Representative Boyle says of Kamala Harris there is "tremendous enthusiasm", and the polls are showing that as well - that by some measures, there is actually greater enthusiasm now than there was in 2008 when Barack Obama was first elected.
It took a while to build up, but a lot of times in politics, peaking at the right moment is incredibly important.
"So I like to say, where would you rather be in this election that all the world is focusing on, than right here in Philadelphia, the city where American democracy was born?".

So what about Alabama versus Pittsburg and Philly? Things are going to go well for the Democrats in the big cities, but not so well in the rural parts.
"Well, you know, a one-point election as the last two presidential elections were, in this state, can come down to any demographic, to any county.
"Getting out the vote in Philadelphia is incredibly important. But last time flipping blue collar counties like Erie and North Hampton, they were crucial as well to Joe Biden's victory.
"So I believe that you got to chase voters where they are, whether it's right here in Northeast Philadelphia or seven hours away in northwestern Pennsylvania."
So how confident is he that Kamala Harris is going to win?
"I'm cautiously optimistic. I'm one of those. I'm crossing my fingers and crossing my toes, as I say it to you, so I never take anything for granted.
"You know, we have seen the polls miss before and underestimate Donald Trump's support, so even if, right now, as it shows that we have a small lead, I'm not resting on that until the polls close at 8pm on Tuesday night".
He too is seeing a clear divide between men and women in their choice of candidate.
"Over the last 30 years, there's always been a slight gender gap. Democrats tended to do better with women. Republicans tend to do better with men. But ever since the Dobbs decision in June of 2022 (Dobbs vs Jackson Women’s Health Organization) we are seeing a gender gap like we've never seen before.

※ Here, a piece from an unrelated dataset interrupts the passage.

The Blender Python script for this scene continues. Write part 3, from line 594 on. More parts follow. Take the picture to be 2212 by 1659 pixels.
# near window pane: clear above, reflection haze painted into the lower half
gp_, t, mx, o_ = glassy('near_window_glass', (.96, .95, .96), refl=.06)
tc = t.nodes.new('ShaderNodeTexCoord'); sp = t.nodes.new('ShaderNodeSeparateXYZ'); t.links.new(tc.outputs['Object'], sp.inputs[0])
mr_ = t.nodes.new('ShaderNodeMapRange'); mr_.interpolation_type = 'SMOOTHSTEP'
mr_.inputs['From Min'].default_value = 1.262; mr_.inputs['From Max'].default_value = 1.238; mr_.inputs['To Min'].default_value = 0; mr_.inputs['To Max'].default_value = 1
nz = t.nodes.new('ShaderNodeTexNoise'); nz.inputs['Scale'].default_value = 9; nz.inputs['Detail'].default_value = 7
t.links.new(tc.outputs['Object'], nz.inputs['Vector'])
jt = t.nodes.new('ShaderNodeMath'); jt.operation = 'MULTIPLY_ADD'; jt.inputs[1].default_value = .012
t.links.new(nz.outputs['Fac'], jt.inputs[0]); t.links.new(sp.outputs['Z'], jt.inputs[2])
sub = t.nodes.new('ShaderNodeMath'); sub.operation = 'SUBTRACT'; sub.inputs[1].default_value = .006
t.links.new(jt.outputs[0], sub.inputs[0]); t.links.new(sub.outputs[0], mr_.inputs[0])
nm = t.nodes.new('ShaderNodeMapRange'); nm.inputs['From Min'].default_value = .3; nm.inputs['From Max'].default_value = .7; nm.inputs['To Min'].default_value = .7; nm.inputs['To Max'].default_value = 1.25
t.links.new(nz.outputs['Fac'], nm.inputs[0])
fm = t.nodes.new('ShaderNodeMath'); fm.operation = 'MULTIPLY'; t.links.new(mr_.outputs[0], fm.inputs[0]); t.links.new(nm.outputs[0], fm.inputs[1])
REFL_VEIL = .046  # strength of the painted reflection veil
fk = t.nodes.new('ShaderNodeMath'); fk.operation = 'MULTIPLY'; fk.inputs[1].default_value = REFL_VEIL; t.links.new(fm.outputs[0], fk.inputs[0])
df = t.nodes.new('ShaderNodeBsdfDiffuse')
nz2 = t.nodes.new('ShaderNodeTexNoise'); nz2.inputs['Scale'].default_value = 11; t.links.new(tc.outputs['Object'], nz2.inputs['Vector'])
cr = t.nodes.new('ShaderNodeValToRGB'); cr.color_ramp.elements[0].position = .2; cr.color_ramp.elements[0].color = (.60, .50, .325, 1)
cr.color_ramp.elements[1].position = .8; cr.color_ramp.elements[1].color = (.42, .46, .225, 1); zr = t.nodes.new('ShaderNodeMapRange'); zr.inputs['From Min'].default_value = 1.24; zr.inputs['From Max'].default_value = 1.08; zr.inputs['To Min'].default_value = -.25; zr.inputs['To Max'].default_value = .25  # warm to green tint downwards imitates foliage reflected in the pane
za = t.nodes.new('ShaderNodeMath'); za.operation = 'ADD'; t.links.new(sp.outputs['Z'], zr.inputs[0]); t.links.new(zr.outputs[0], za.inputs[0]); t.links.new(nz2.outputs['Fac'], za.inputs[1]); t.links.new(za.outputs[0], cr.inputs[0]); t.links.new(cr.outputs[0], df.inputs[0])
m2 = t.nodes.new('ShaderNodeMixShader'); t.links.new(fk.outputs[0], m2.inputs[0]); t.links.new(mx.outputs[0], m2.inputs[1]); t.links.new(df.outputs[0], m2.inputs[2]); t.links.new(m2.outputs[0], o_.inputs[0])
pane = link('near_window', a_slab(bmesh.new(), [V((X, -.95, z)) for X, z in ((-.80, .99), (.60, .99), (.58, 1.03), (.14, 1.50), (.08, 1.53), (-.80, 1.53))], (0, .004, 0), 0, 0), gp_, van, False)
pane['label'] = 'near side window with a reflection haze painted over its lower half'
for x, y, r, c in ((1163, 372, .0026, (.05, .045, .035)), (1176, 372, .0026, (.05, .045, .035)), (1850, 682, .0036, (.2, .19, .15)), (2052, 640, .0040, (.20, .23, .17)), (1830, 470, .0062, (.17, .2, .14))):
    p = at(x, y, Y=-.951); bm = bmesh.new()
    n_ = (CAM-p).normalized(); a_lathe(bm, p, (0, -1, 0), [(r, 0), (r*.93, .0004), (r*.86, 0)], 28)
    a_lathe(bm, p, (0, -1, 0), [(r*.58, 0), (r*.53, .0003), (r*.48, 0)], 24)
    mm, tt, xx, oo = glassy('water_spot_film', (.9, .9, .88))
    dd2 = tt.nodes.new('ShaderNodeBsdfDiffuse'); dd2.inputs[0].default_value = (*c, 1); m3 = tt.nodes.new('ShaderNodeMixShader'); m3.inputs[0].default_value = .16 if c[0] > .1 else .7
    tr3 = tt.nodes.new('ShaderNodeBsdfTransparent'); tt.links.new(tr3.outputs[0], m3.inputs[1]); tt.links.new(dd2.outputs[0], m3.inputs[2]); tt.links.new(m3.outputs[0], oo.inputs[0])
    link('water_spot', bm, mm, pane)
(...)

"We saw it as soon as the Dobbs decision came down, there were two small special elections for Congress, one in a seat in Alaska, which was a Republican leaning seat, the Democrats picked up, and the other was in upstate New York, also Republican leaning seat, the Democrats also picked up. So ever since then, we have seen a gender gap like we've never seen it before, and that benefits Democrats".
'Very close'
Although the diner was chock full of raucous democrats and trade union members, there not just for the Harris Walz ticket, but also for local State House and Senate candidates Sean Dougherty and Jimmy Dillon, there was also a small knot of red shirted canvassers in the corner who turned out to be republicans canvassing for State Representative candidate Aizaz Gill.
"It's very tough being a Republican Philadelphia," he tells me. "Philadelphia is 89% Democrat, but the people that we have spoke to - we've knocked on 15,000 doors in our neighborhood over and over again. People are very receptive to us.
"I think it's going to be a 50/50, I think it's going to be very close.
"I think a lot of the elections in Philadelphia are going to be very close, all the way down to the State Senate race, down to the State Representative race.
"I think they're all at this point going to be a toss up".